Google made no mention of surveillance in its lobbying disclosures leading up to summer 2013, when former National Security Agency contractor Edward Snowden uncovered details of the NSA’s massive spying apparatus. But by that October, Google began routinely lobbying on issues “related to the Foreign Intelligence Surveillance Act and national security orders,” the secret, controversial government demands for user data.
Facebook Inc. began as a social network for college students, and its earliest lobbying disclosures in 2009 list only a handful of issues, including information security, privacy and the international regulation of software. But as the Menlo Park, Calif., company expanded into a global media platform, so did its priorities on Capitol Hill. By 2012, Facebook was lobbying elected officials and federal agencies on freedom of expression and children’s privacy. And the company’s expanding business interests were present too, on issues such as online advertising and high-tech worker visas.
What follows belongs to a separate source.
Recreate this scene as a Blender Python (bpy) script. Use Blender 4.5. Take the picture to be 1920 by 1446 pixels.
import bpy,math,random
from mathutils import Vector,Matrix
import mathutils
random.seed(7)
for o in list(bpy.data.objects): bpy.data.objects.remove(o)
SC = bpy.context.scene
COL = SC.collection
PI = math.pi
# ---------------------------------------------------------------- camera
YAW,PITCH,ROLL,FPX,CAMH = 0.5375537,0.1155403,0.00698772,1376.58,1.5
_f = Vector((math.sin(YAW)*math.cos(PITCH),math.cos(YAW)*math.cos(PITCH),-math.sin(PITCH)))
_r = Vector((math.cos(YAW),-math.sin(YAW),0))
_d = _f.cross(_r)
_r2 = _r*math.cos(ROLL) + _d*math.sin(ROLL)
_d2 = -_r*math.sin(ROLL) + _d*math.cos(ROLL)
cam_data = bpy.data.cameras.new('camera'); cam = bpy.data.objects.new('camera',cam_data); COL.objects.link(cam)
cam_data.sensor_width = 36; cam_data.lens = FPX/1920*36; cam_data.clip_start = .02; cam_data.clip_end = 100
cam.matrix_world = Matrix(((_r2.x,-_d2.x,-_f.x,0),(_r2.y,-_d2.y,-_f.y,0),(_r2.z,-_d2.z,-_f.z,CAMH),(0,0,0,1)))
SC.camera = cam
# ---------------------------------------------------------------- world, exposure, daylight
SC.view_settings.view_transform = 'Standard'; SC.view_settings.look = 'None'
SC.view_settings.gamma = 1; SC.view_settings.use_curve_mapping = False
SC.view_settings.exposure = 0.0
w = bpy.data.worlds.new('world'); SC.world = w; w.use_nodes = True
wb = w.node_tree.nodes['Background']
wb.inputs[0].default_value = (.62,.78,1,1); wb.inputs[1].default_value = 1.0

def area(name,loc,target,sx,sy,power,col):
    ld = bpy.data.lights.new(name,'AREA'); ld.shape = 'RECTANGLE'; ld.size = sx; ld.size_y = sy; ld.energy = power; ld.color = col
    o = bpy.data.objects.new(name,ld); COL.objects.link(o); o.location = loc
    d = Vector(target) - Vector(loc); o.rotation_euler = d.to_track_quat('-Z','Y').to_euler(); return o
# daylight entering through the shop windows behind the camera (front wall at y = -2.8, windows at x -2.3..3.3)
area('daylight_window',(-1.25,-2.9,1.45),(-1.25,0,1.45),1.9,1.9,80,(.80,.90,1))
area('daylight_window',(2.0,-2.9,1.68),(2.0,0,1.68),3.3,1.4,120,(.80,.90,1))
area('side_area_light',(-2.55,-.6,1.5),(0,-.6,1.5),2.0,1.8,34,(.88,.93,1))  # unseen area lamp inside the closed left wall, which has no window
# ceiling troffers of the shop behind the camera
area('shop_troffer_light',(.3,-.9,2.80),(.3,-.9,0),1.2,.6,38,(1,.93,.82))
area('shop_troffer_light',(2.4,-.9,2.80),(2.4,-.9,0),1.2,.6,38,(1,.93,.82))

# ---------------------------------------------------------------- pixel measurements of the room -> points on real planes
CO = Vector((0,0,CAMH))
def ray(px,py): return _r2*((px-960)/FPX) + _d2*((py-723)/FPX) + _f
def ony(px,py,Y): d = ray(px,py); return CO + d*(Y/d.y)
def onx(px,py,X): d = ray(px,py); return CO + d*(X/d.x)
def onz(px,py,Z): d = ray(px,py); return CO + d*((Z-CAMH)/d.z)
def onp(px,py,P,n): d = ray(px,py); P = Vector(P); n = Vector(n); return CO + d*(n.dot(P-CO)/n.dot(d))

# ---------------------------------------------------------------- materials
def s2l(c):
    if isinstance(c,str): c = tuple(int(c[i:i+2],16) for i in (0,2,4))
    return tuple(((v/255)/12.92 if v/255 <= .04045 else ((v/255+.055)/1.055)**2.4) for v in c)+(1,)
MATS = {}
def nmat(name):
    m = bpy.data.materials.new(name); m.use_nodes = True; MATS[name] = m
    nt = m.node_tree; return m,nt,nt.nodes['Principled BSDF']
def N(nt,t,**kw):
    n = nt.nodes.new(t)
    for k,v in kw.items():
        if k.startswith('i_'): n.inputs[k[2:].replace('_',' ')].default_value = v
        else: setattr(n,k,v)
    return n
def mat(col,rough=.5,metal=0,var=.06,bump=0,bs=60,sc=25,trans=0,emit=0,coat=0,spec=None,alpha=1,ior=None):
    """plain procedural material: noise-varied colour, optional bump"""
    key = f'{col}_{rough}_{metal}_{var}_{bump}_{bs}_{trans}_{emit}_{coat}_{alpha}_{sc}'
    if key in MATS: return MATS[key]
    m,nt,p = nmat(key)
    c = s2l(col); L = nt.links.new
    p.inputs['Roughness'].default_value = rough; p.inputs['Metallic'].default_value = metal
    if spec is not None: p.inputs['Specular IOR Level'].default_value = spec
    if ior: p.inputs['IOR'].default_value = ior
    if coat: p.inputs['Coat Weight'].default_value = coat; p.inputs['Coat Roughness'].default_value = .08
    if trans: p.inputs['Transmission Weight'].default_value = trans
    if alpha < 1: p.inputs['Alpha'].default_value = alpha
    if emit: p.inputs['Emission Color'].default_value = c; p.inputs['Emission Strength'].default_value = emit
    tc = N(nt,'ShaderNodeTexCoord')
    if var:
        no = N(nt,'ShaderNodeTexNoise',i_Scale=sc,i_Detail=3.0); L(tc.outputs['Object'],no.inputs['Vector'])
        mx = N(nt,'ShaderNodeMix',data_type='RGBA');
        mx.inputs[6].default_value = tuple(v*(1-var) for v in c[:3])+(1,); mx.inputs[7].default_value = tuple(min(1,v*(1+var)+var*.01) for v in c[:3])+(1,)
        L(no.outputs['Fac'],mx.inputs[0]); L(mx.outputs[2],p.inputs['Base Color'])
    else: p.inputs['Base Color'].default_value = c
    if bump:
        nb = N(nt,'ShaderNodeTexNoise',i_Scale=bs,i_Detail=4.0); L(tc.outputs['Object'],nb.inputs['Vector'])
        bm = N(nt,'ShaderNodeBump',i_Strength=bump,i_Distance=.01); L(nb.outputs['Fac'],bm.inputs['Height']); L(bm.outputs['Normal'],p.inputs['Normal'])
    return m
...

Facebook started lobbying on issues tied to terrorism in spring 2015, tracking the rising profile of the Islamic State group. Throughout the year, the social network met with federal officials as lawmakers urged social media companies to play a larger role reporting extremist content on their networks. Since the first terrorism-related lobbying disclosure, Facebook and other tech platforms have become more assertive in policing speech not just from violent, extremist groups abroad, but also from hate groups with followings in the United States.
These lobbying shifts paint the portrait of an industry that has evolved from its early days of providing new and relatively self-contained services into enormous, market-dominating behemoths that touch almost every aspect of our modern existence.
Amazon, Apple and Uber declined to comment. Facebook and Google did not immediately respond to a request for comment.
Fung and Shaban write for the Washington Post.